Discours de Scholz sur l'UE : rien de nouveau sous le soleil ?
Devant des étudiants de l'Université Charles de Prague, Olaf Scholz a prononcé son premier discours exhaustif sur la politique européenne. Le chancelier allemand a notamment plaidé la cause de l'élargissement de l'UE, de la généralisation des votes à la majorité dans le processus décisionnel européen et d'une extension de l'espace Schengen. Quelles en seraient les implications pour les PECO ?
La Pologne responsable de son isolement
Rzeczpospolita commente les répercussions qu'auraient les propositions de Scholz sur la Pologne :
«Dans un système où les votes seraient pris à la majorité, notre pays ne pourrait plus imposer comme il le fait actuellement ses positions au sein du Conseil européen, mais c'est en partie de sa propre faute. En vidant de sa substance le principe d'Etat de droit, le gouvernement PiS et l'alliance avec Orbán ont mis KO le groupe de Visegrád, puisque la Tchéquie et la Slovaquie ne veulent plus tremper dans ce jeu de sape de la démocratie.
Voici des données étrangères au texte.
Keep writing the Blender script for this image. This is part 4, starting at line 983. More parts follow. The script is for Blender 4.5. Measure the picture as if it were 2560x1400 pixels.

Les Etats baltes, ou encore la Roumanie et la Bulgarie, seraient pour leur part enclins à se joindre à cette défense des intérêts de l'Europe centrale et orientale, mais sans confrontation ouverte avec Bruxelles. C'est pourquoi une Pologne isolée aurait peu de possibilités de forger des coalitions.»
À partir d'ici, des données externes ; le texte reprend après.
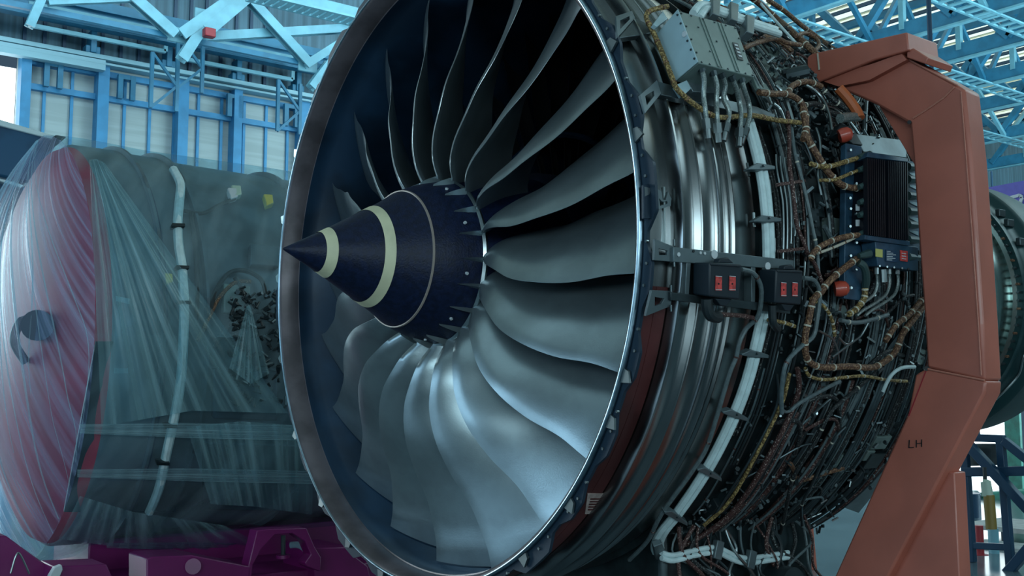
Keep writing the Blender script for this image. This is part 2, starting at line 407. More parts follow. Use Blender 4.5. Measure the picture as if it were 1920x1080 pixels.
# outlet guide vanes behind the fan
def vane_mesh():
    m_ = MB(); nr, nc = 8, 8; vs = []
    for i in range(nr):
        r = .73 + (1.445 - .73) * i / (nr - 1)
        for side in (0, 1):
            for j in range(nc + 1):
                u = j / nc if side == 0 else 1 - j / nc
                x = .80 + .12 * (r - .73) + .26 * u; t = -.16 * (1 - u) ** 1.8 + .02
                h = .012 * (4 * u * (1 - u)) * (1 if side == 0 else -1)
                vs.append(cyl(x, r, math.degrees((t + h) / r), (0, 0)))
    n = 2 * (nc + 1); fs = [(i * n + k, i * n + (k + 1) % n, (i + 1) * n + (k + 1) % n, (i + 1) * n + k) for i in range(nr - 1) for k in range(n)]
    m_.add(vs, fs); return m_
MT['vane'] = mat('vane_grey', (.05, .060, .065), .42, .5)
v0 = vane_mesh().build('outlet_vane', MT['vane'], eng); v0.location = (0, 0, H)
for k in range(1, 40):
    v = v0.copy(); col.objects.link(v); v.parent = eng; v.rotation_euler = (R_(9 * k), 0, 0)
def core_vane_mesh():
    m_ = MB(); nr, nc = 5, 6; vs = []
    for i in range(nr):
        r = .50 + (.72 - .50) * i / (nr - 1)
        for side in (0, 1):
            for j in range(nc + 1):
                u = j / nc if side == 0 else 1 - j / nc
                t = -.09 * (1 - u) ** 1.8; h = .008 * (4 * u * (1 - u)) * (1 if side == 0 else -1)
                vs.append(cyl(.84 + .12 * u, r, math.degrees((t + h) / r), (0, 0)))
    n = 2 * (nc + 1); m_.add(vs, [(i * n + k, i * n + (k + 1) % n, (i + 1) * n + (k + 1) % n, (i + 1) * n + k) for i in range(nr - 1) for k in range(n)]); return m_
v0 = core_vane_mesh().build('core_vane', MT['vane'], eng); v0.location = (0, 0, H)
for k in range(1, 36):
    v = v0.copy(); col.objects.link(v); v.parent = eng; v.rotation_euler = (R_(10 * k), 0, 0)

# --- rear of the engine, seen past the stand
mb = MB(); mb.lathe([(3.0, .68), (3.3, .72), (3.50, .745), (3.57, .775), (3.61, .765), (3.67, .778), (3.78, .785), (3.81, .80), (3.86, .796), (3.92, .80), (3.95, .79), (3.99, .795), (4.0, .82)], n=160)
aft = mb.build('turbine_case', MT['case_aft'], eng, ang=50)
mb = MB(); mb.lathe([(4.0, .80), (4.0, .862), (4.04, .866), (4.07, .85), (4.18, .868), (4.20, .90), (4.24, .915), (4.27, .895), (4.32, .908), (4.62, .90), (4.62, .8)], n=160)
aft2 = mb.build('exhaust_ring', MT['aft_dark'], eng, ang=50)
for k in range(36):
    p = cyl(4.0, .838, -60 + k * 3.6)
    MB().tube([p, p - Vector((.03, 0, 0))], .009, 6).build('ring_bolt', MT['braid'] if k % 3 == 0 else MT['steel_dark'], aft2)
for a in (40, 34, 24, 9, -12):
    p = cyl(4.12, .875, a); MB().box(p, (.08, .03, .05)).build('ring_bracket', MT['steel_dark'], aft2, bevel=.004)
mb = MB(); mb.tube(smooth_pts([cyl(4.12 + .03 * math.sin(a * .3), .885, a) for a in range(-50, 5, 8)]), .010); mb.build('ring_pipe', MT['steel'], aft2)

# --- control box on top with five hoses
A_ = [(1272, 20), (1310, 118), (1415, 145), (1380, 50)]
mb = MB(); mb.slab(A_, 1.69, .125); bx = mb.build('control_box', MT['box_grey'], eng, bevel=.004, smooth=True)
P4 = [polar(oncyl(x, y, 1.69)) for x, y in A_]
def boxpt(u, v, dr=0.):       # u along the pale end (0..1), v along the long side, on the cover
    a = [cyl(x, r + dr, d) for (x, r, d) in P4]
    return (a[0] * (1 - u) + a[1] * u) * (1 - v) + (a[3] * (1 - u) + a[2] * u) * v
def quadslab(p, q, r, s, off):
    return MB().prism([p, q, r, s], off)
nrm = ((boxpt(1, 0) - boxpt(0, 0)).cross(boxpt(0, 1) - boxpt(0, 0))).normalized()
if nrm.dot(CAM - boxpt(0, 0)) < 0: nrm = -nrm
# pale end plate
e = [cyl(P4[0][0] - .004, 1.695, P4[0][2]), cyl(P4[1][0] - .004, 1.695, P4[1][2]), cyl(P4[1][0] - .004, 1.56, P4[1][2]), cyl(P4[0][0] - .004, 1.56, P4[0][2])]
ep = MB().prism(e, (-.006, 0, 0)).build('end_plate', MT['box_light'], bx, bevel=.002)
for k in range(6):
    t = (k + .5) / 6; p = e[0] * (1 - t) + e[1] * t - Vector((.006, 0, 0)) + (e[3] - e[0]) * .06
    MB().tube([p, p - Vector((.004, 0, 0))], .0045, 8).build('end_screw', MT['steel_dark'], ep)
c_ = e[0] * .55 + e[1] * .45 + (e[3] - e[0]) * .07; MB().tube([c_ - Vector((.006, 0, 0)), c_ - Vector((.010, 0, 0))], .012, 14).build('inspection_seal', MT['white_print'], ep)
for v in (.34, .40, .66, .72):
    MB().prism([boxpt(.02, v, .001), boxpt(.98, v, .001), boxpt(.98, v + .012, .001), boxpt(.02, v + .012, .001)], nrm * .0025).build('cover_rib', MT['box_grey'], bx)
for (u, v) in [(.05, .03), (.3, .03), (.55, .03), (.8, .03), (.97, .06), (.97, .2), (.97, .36), (.97, .52), (.97, .68), (.97, .84), (.97, .97), (.75, .97), (.5, .97), (.25, .97), (.04, .97), (.04, .8), (.04, .6), (.04, .4), (.04, .2), (.45, .5), (.7, .3), (.25, .25)]:
    p = boxpt(u, v); MB().tube([p, p + nrm * .004], .0042, 8).build('cover_screw', MT['steel_dark'], bx)
dp = MB().prism([boxpt(.38, .80, .002), boxpt(.72, .78, .002), boxpt(.72, .88, .002), boxpt(.38, .90, .002)], nrm * .002).build('data_plate', MT['rubber'], bx)
for k in range(4):
    u = .42 + k * .07
    MB().prism([boxpt(u, .81, .005), boxpt(u + .035, .81, .005), boxpt(u + .035, .87, .005), boxpt(u, .87, .005)], nrm * .001).build('plate_text', MT['white_print'], dp)
for i, (pts, lx) in enumerate([([(1315, 128), (1320, 150), (1319, 180), (1322, 205), (1325, 232)], 0), ([(1337, 135), (1344, 160), (1343, 190), (1344, 215), (1346, 240)], 0),
                 ([(1353, 140), (1360, 160), (1357, 185), (1367, 210), (1361, 240)], 0), ([(1372, 145), (1380, 165), (1386, 190), (1389, 215), (1387, 250)], 0), ([(1390, 148), (1396, 170), (1404, 195), (1405, 220), (1396, 248)], 0)]):
    P = [oncyl(x, y, r) for (x, y), r in zip(pts, (1.66, 1.64, 1.61, 1.60, 1.58))]
    h = MB().tube(smooth_pts(P), .0105, 10).build('box_hose', MT['metalhose'], bx)
    MB().tube([P[0] + (P[0] - P[1]) * .2, P[0] + (P[1] - P[0]) * .25], .016, 8).build('hose_nut', MT['steel_dark'], h)
    d = (P[-1] - P[-2]).normalized()
    MB().tube([P[-1] - d * .02, P[-1] + d * .018], .018, 6).build('hose_nut', MT['steel'], h)
    MB().tube([P[-1] + d * .018, P[-1] + d * .055], .013, 10).build('hose_fitting', MT['steel'], h)
mb = MB(); mb.slab([(1225, 45), (1243, 20), (1252, 35), (1232, 50)], 1.60, .02); mb.build('box_mount', MT['box_light'], bx, bevel=.002)
mb = MB(); mb.slab([(1270, 158), (1288, 150), (1296, 166), (1283, 178)], 1.60, .03); mb.build('box_mount', MT['box_light'], bx, bevel=.002)
mb = MB(); mb.slab([(1288, 150), (1300, 128), (1345, 150), (1360, 175), (1300, 172)], 1.58, .06); mb.build('box_bracket', MT['bracket'], bx, bevel=.003)
mb = MB(); mb.slab([(1300, 172), (1420, 200), (1455, 215), (1450, 228), (1300, 190)], 1.55, .05); mb.build('support_rail', MT['steel_dark'], bx, bevel=.003)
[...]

Une extension salutaire de l'espace Schengen
Le journaliste du service roumain de RFI Ovidiu Nahoi se félicite de ce que l'UE sorte de sa torpeur :
«Il semblerait que depuis l'invasion russe de l'Ukraine, les Européens aient renoncé à un immobilisme qui frôlait la sclérose. Ils ont pris la mesure de la menace russe et savent qu'ils ne peuvent lui faire face qu'en faisant corps contre elle. Ils ont adopté des stratégies pour s'émanciper de leur dépendance aux ressources énergétiques russes. ... Ils ont appuyé les demandes d'adhésion à l'OTAN de la Finlande et de la Suède. A ceci s'ajoute le signal d'un soutien à l'élargissement de l'espace Schengen émis par le couple franco-allemand. Si tout se passe bien, la nouvelle tant attendue pourrait être officialisée d'ici octobre à décembre.»
Aucune créativité
Scholz reste évasif sur trop de questions, critique taz :
«Oui, nous avons besoin de votes à la majorité en matière de politique étrangère. Oui, le droit de veto est un anachronisme. Mais Scholz n'a pas expliqué comment il comptait atteindre ces objectifs. Depuis des années déjà, Bruxelles discute de l'abolition du droit de veto. Jusqu'ici, encore personne n'a trouvé de réponse - car les Etats membres peuvent eux-mêmes bloquer ce projet en opposant leur veto. Pour sortir de ce dilemme kafkaïen, il faudrait de nouvelles idées créatives, que l'on cherchera en vain dans les propos de Scholz. Il remâche des vœux amplement connus sur une réforme de l'UE que la présidence tournante allemande avait déjà formulés en 2020, sans pour autant ouvrir de brèche.»
Sonder la volonté de l'Europe de se transformer
Olaf Scholz a donné un coup de pied dans la fourmilière, écrit Lidové noviny :
«Scholz aimerait que davantage de décisions soient prises à la majorité et non à l'unanimité. ... Il est certain que dans certains pays, l'idée sera vigoureusement rejetée. Bien évidemment, Scholz n'est pas suicidaire. Par son discours, il a voulu sonder dans quelle mesure les pays membres étaient disposés à un changement. L'agression russe contre l'Ukraine a montré que l'Union devait se réformer si elle voulait pouvoir réagir rapidement et fermement. Réécrire les traités européens serait la voie royale - mais c'est probablement une vue de l'esprit.»
Il divise plus qu'il ne fédère
Les propos tenus par le chancelier sont proprement contreproductifs dans la situation actuelle, estime Neue Zürcher Zeitung :
«Scholz veut à la fois davantage de grandeur et davantage de pouvoir. Pour y parvenir, il lui faut en finir avec les votes à l'unanimité : si les gouvernements nationaux ne pouvaient plus bloquer au niveau central les décisions qui les contrarient, ils perdraient des pans de leur souveraineté nationale. ... Les PECO, qui ont retrouvé leur souveraineté nationale au lendemain de la chute du mur, attachent une importance particulière à ne pas être mis en minorité et écrasés par les grands Etats d'Europe occidentale. Et pour cause. ... En appelant à l'unité européenne, le discours de Scholz a mis en évidence la profonde division sur des questions essentielles pour l'avenir.»